Begin SUPPLIED INFORMATION
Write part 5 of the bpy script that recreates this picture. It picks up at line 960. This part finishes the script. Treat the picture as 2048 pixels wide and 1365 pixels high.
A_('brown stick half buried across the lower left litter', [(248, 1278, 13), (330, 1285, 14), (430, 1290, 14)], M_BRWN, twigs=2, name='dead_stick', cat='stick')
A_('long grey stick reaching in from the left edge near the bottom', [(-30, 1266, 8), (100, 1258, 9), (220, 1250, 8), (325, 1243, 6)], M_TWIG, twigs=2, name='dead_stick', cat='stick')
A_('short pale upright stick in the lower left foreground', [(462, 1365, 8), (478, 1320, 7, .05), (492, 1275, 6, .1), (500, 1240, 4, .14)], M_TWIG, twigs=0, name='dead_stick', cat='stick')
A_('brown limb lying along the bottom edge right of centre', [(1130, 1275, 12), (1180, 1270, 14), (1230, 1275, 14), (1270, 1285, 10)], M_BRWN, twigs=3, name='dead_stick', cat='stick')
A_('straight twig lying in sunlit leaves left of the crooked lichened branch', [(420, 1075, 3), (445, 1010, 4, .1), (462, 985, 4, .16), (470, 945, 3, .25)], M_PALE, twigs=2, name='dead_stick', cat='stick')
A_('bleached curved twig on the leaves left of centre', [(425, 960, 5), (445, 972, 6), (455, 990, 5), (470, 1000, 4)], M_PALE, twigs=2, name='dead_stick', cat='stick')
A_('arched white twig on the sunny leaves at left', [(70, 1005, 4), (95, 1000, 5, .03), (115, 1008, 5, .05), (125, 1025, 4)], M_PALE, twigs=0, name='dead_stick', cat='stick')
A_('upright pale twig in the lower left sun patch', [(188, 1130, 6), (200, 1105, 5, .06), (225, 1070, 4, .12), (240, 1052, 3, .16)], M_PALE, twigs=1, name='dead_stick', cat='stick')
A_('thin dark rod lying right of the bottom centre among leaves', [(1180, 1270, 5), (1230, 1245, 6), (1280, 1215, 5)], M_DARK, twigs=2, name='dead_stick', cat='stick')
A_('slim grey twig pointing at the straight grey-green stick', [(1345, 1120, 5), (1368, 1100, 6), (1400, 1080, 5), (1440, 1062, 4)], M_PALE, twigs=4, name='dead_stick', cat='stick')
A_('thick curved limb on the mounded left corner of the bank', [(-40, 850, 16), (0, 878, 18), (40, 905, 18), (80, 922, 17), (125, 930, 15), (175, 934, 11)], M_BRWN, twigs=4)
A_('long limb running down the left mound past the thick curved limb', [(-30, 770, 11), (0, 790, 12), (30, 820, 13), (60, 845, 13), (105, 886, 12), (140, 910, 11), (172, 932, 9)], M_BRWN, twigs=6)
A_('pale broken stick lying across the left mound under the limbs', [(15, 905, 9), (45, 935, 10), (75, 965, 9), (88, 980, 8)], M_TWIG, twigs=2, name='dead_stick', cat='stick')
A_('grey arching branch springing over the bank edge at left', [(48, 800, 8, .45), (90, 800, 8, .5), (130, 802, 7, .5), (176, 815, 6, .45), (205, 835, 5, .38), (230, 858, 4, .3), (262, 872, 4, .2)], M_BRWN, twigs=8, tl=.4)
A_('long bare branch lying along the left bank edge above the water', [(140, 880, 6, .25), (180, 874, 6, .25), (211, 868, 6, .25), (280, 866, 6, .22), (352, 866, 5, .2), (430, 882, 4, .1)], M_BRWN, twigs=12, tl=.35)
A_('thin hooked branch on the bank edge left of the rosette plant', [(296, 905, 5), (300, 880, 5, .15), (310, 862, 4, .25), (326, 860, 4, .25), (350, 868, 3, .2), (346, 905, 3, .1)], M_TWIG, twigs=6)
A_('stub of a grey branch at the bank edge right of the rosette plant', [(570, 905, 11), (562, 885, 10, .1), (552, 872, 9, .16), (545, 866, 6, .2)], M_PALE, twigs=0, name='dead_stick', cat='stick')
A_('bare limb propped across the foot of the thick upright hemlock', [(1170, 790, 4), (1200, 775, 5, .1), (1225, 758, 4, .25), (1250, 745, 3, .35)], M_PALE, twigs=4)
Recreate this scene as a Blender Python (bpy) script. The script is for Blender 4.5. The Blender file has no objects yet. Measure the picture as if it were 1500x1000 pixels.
End SUPPLIED INFORMATION
■ WHAT IS EXPECTED:
Write out the entries in full, exactly as given.

■ FULL ANSWER:
Write part 5 of the bpy script that recreates this picture. It picks up at line 960. This part finishes the script. Treat the picture as 2048 pixels wide and 1365 pixels high.
A_('brown stick half buried across the lower left litter', [(248, 1278, 13), (330, 1285, 14), (430, 1290, 14)], M_BRWN, twigs=2, name='dead_stick', cat='stick')
A_('long grey stick reaching in from the left edge near the bottom', [(-30, 1266, 8), (100, 1258, 9), (220, 1250, 8), (325, 1243, 6)], M_TWIG, twigs=2, name='dead_stick', cat='stick')
A_('short pale upright stick in the lower left foreground', [(462, 1365, 8), (478, 1320, 7, .05), (492, 1275, 6, .1), (500, 1240, 4, .14)], M_TWIG, twigs=0, name='dead_stick', cat='stick')
A_('brown limb lying along the bottom edge right of centre', [(1130, 1275, 12), (1180, 1270, 14), (1230, 1275, 14), (1270, 1285, 10)], M_BRWN, twigs=3, name='dead_stick', cat='stick')
A_('straight twig lying in sunlit leaves left of the crooked lichened branch', [(420, 1075, 3), (445, 1010, 4, .1), (462, 985, 4, .16), (470, 945, 3, .25)], M_PALE, twigs=2, name='dead_stick', cat='stick')
A_('bleached curved twig on the leaves left of centre', [(425, 960, 5), (445, 972, 6), (455, 990, 5), (470, 1000, 4)], M_PALE, twigs=2, name='dead_stick', cat='stick')
A_('arched white twig on the sunny leaves at left', [(70, 1005, 4), (95, 1000, 5, .03), (115, 1008, 5, .05), (125, 1025, 4)], M_PALE, twigs=0, name='dead_stick', cat='stick')
A_('upright pale twig in the lower left sun patch', [(188, 1130, 6), (200, 1105, 5, .06), (225, 1070, 4, .12), (240, 1052, 3, .16)], M_PALE, twigs=1, name='dead_stick', cat='stick')
A_('thin dark rod lying right of the bottom centre among leaves', [(1180, 1270, 5), (1230, 1245, 6), (1280, 1215, 5)], M_DARK, twigs=2, name='dead_stick', cat='stick')
A_('slim grey twig pointing at the straight grey-green stick', [(1345, 1120, 5), (1368, 1100, 6), (1400, 1080, 5), (1440, 1062, 4)], M_PALE, twigs=4, name='dead_stick', cat='stick')
A_('thick curved limb on the mounded left corner of the bank', [(-40, 850, 16), (0, 878, 18), (40, 905, 18), (80, 922, 17), (125, 930, 15), (175, 934, 11)], M_BRWN, twigs=4)
A_('long limb running down the left mound past the thick curved limb', [(-30, 770, 11), (0, 790, 12), (30, 820, 13), (60, 845, 13), (105, 886, 12), (140, 910, 11), (172, 932, 9)], M_BRWN, twigs=6)
A_('pale broken stick lying across the left mound under the limbs', [(15, 905, 9), (45, 935, 10), (75, 965, 9), (88, 980, 8)], M_TWIG, twigs=2, name='dead_stick', cat='stick')
A_('grey arching branch springing over the bank edge at left', [(48, 800, 8, .45), (90, 800, 8, .5), (130, 802, 7, .5), (176, 815, 6, .45), (205, 835, 5, .38), (230, 858, 4, .3), (262, 872, 4, .2)], M_BRWN, twigs=8, tl=.4)
A_('long bare branch lying along the left bank edge above the water', [(140, 880, 6, .25), (180, 874, 6, .25), (211, 868, 6, .25), (280, 866, 6, .22), (352, 866, 5, .2), (430, 882, 4, .1)], M_BRWN, twigs=12, tl=.35)
A_('thin hooked branch on the bank edge left of the rosette plant', [(296, 905, 5), (300, 880, 5, .15), (310, 862, 4, .25), (326, 860, 4, .25), (350, 868, 3, .2), (346, 905, 3, .1)], M_TWIG, twigs=6)
A_('stub of a grey branch at the bank edge right of the rosette plant', [(570, 905, 11), (562, 885, 10, .1), (552, 872, 9, .16), (545, 866, 6, .2)], M_PALE, twigs=0, name='dead_stick', cat='stick')
A_('bare limb propped across the foot of the thick upright hemlock', [(1170, 790, 4), (1200, 775, 5, .1), (1225, 758, 4, .25), (1250, 745, 3, .35)], M_PALE, twigs=4)
Recreate this scene as a Blender Python (bpy) script. The script is for Blender 4.5. The Blender file has no objects yet. Measure the picture as if it were 1500x1000 pixels.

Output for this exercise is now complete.